Bingo, however you call it
Reporter: by Paul Genty
Date published: 06 July 2009
EVERYBODY LOVES A WINNER, Royal Exchange Theatre for the Manchester International Festival, by Paul Genty
Eyes down, and let’s look into terminology.
I think it’s best if we call writer and director Neil Bartlett’s MIF contribution an “entertainment”, rather than a play; insist on the latter and I’d have to call it the sloppiest, worst-written play I’ve seen in years.
It’s a work with going-nowhere, unattractive characters, a patronising premise, no plot, little development and about an hour’s worth of performance time it could well do without.
On the other hand, plays don’t offer the chance to leave the theatre £200 richer.

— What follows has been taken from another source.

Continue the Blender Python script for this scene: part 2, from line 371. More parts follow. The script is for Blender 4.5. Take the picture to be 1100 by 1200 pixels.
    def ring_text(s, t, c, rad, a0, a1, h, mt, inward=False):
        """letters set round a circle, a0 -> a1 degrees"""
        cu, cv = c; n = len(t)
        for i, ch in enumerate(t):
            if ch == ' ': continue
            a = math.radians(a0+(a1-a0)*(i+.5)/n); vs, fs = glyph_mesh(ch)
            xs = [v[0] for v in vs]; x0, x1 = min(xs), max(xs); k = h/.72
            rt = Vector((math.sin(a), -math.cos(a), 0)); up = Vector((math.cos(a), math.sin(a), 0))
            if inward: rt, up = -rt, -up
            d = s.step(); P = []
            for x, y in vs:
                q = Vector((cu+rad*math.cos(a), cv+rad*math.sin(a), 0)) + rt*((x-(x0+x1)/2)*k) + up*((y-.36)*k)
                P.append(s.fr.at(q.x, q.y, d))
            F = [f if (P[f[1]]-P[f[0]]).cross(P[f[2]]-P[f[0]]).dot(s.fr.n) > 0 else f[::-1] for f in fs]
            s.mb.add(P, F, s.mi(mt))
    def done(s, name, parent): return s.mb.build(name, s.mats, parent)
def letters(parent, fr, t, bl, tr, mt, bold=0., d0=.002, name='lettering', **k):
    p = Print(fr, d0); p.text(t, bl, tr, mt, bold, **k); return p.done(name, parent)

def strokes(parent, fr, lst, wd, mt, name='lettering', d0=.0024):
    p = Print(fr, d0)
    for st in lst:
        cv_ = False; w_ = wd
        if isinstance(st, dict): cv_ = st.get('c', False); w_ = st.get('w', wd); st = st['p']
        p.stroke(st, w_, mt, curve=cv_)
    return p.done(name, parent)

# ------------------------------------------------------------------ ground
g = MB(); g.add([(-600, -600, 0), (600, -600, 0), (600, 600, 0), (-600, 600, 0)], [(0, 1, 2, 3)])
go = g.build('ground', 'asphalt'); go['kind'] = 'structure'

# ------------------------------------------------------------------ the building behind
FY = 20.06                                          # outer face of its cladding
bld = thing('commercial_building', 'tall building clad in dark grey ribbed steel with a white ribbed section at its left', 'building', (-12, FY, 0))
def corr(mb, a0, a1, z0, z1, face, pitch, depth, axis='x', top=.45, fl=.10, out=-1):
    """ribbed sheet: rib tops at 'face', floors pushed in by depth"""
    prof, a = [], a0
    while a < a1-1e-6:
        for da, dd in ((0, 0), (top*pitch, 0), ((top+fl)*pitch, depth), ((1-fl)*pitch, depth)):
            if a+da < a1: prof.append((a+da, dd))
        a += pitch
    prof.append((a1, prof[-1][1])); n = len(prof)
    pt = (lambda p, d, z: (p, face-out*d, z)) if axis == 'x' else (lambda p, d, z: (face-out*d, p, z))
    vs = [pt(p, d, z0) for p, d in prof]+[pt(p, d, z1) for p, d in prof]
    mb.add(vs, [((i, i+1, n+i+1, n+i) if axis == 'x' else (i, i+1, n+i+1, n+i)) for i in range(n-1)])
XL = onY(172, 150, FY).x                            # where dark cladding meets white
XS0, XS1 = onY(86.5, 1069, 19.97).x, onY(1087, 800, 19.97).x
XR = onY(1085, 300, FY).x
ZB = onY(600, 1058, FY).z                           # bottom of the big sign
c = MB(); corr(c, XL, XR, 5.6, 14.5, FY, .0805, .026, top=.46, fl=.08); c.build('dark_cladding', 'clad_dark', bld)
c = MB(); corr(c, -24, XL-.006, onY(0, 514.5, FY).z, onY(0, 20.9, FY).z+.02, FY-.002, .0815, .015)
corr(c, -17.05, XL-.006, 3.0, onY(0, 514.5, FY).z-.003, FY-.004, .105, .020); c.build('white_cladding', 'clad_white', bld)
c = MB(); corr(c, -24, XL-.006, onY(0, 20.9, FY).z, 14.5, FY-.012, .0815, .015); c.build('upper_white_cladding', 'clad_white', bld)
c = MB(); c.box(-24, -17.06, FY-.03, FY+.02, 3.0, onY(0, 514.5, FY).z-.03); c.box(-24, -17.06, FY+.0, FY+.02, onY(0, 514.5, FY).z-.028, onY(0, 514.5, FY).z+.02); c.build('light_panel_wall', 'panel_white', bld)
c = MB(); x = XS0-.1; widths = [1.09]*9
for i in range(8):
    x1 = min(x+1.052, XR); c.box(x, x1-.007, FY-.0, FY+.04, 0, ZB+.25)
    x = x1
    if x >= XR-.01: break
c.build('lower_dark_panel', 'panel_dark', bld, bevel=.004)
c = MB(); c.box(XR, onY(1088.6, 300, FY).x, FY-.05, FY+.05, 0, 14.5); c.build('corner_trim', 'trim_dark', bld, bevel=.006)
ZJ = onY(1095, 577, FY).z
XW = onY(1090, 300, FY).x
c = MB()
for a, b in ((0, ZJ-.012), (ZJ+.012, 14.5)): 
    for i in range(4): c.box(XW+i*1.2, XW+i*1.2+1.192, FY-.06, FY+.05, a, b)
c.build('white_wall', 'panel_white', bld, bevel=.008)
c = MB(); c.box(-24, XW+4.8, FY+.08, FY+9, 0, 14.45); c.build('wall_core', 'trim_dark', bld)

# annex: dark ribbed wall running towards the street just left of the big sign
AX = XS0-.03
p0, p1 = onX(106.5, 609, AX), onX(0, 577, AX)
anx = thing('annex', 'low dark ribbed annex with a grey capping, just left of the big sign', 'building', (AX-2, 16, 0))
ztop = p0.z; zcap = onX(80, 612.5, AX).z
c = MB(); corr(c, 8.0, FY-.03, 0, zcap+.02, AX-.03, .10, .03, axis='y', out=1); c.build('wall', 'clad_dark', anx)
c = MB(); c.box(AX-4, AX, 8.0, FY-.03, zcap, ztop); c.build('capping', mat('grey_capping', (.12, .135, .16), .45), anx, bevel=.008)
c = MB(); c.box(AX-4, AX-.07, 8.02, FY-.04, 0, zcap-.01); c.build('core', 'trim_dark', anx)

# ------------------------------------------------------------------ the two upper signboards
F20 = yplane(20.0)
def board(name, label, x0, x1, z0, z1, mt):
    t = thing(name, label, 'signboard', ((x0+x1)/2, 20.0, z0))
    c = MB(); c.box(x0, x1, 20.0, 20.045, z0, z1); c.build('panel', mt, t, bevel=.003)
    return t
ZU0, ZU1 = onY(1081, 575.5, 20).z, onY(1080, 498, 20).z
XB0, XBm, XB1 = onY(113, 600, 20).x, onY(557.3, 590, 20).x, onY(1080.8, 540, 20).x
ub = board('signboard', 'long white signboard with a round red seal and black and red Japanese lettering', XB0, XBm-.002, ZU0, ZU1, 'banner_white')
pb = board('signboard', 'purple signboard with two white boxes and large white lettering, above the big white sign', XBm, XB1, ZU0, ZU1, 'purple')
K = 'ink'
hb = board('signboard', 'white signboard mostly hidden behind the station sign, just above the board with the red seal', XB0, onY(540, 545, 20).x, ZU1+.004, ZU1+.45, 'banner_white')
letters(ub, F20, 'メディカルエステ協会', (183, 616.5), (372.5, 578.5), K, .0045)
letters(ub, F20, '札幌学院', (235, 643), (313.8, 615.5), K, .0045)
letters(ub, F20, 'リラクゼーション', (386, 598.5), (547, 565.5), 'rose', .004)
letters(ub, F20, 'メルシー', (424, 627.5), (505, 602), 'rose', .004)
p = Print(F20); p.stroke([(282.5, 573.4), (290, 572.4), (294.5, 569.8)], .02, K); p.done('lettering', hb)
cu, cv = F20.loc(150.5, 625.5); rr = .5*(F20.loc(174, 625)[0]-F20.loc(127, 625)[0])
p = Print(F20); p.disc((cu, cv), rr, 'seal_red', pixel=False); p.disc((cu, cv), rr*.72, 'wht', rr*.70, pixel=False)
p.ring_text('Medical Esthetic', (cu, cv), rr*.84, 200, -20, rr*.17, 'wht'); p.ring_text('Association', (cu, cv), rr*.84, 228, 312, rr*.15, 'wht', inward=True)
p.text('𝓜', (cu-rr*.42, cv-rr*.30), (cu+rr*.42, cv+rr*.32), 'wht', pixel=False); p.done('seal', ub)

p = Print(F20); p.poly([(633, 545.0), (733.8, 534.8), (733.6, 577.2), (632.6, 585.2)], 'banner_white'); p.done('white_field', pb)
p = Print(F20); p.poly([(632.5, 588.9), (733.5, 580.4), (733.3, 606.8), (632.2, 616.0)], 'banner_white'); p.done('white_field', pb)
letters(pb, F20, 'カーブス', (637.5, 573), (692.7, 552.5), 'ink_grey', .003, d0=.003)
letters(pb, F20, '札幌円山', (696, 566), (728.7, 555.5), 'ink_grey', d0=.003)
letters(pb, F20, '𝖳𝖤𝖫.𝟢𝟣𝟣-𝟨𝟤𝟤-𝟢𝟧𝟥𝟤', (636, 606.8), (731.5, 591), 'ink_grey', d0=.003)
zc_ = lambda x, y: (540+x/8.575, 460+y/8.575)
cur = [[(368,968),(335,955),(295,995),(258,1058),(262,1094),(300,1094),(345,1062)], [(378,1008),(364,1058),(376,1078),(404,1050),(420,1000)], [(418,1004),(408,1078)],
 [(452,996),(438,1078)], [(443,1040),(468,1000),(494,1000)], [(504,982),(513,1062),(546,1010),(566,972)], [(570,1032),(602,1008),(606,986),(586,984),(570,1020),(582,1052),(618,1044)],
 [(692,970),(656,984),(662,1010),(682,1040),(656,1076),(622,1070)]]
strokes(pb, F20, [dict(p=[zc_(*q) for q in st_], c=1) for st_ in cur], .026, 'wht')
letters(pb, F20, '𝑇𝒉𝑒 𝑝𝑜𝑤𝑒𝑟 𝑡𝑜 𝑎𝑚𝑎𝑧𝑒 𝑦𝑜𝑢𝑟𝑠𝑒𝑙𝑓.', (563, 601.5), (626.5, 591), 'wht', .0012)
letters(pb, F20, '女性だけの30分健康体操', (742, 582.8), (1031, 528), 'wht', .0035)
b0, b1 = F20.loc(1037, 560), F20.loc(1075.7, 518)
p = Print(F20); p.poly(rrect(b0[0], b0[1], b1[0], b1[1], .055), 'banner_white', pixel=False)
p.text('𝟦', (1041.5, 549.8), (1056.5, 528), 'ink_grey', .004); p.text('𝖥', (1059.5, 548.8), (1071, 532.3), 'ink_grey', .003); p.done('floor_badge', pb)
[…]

“Everybody Loves a Winner” exists because Bartlett wanted to offer the audience the chance to take part in the event — and in MIF terms, the “event” is everything.
Here it is cleverly conceived: set the show in a bingo hall, give the audience the chance to play, have a final game that pays the winner for real.
The theatre even got a gaming licence so it could (separately) sell game tickets, offer cash and have slot machines in the foyer.
A cast of 20 plays manageress (Sally Lindsay, beautifully cast but terribly written), caller (Ian Puleston Davies, ditto), three staff and predominantly female customers, most of whom are wasted.
The trouble starts once we go beyond the game into Bartlett’s theorising about why people play.
Bingo, he muses, is almost a religious experience: we go in hope and though we lose, we maintain faith that next time we might win.
This musing comes in unison chanting from the players and long and remarkably repetitive talks to the audience, mainly by caller Frank, a desperately unhappy man.
Thus it takes the show over two and a half hours to play three houses of bingo (one by the cast, a practice game for the audience and the final money game).
But then this is really not about bingo, more about a slightly snooty view of the people who play it — significantly, most of the audience admitted to not having played before.
Bartlett’s superficial ideas about gambling apply just as easily to any other type: bingo simply makes it an indoors event, and that’s what matters.
I just wish he had written a play while he was at it.